I thought it would be fun to take a brief look at various Gospels in use by Christians of the first few centuries CE. One each week. A few weeks back I posted regarding the Egerton Gospel which I cleverly misspelled Edgerton Gospel.
For now consider the Oxyrhynchus Gospel 840:
". . . earlier, before doing wrong, he slyly reasons everything out. Be careful that you do not end up suffering the same fate as them. For the evil-doers of humanity receive retribution not only among the living, but they will also undergo punishment and much torture later."
Taking them along, he went into the place of purification itself and wandered around in the temple. Then a certain high priest of the Pharisees named Levi came toward them and said to the savior, "Who permitted you to wander in this place of purification and to see these holy vessels, even though you have not bathed and the feet of your disciples have not been washed? And now that you have defiled it, you walk around in this pure area of the temple where only a person who has bathed and changed his clothes can walk, and even such a person does not dare to look upon these holy vessels."
Standing nearby with his disciples, the savior replied, "Since you are here in the temple too, are you clean?"
The Pharisee said to him, "I am clean. For I bathed in the pool of David. I went down into the pool by one set of stairs and came back out by another. Then I put on white clothes and they were clean. And then I came and looked at these holy vessels."
Replying to him, the savior said, "Woe to blind people who do not see! You have washed in the gushing waters that dogs and pigs are thrown into day and night. And when you washed yourself, you scrubbed the outer layer of skin, the layer of skin that prostitutes and flute-girls anoint and wash and scrub when they put on make up to become the desire of the men. But inside they are filled with scorpions and all unrighteousness. But my disciples and I, whom you say have not washed, we have washed in waters of eternal life that come from the God of heaven. But woe to those . . . "
The fragment preserved was a 4th century portable codex copy, perhaps meant for public instruction, but the text is dated much earlier, mid first to mid second century. Similar in age to the Canonical Gospels, this text shows similar styling and theme yet, as far as this fragment can tell us, no direct dependence on them. This is an original composition, another apparently independent Gospel tradition tragically lost.
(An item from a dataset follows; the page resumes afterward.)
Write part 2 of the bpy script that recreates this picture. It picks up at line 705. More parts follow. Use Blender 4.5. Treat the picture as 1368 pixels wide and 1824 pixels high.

Recall the Synoptic Gospels (Mark, Matt and Luke) are in reality just 3 recensions of the same story. Gospel John shows a familiarity with the Synoptics but is no mere redaction, rather an original retelling with a flavor distinctive of a community on the fringes of what the Catholic Fathers can accommodate in their efforts to formulate a universalizing dogma. That's what makes the G.John so much more interesting. Same would probably be said of Oxy 840 had it survived. What we do know is that it was treasured and preserved for hundreds of years.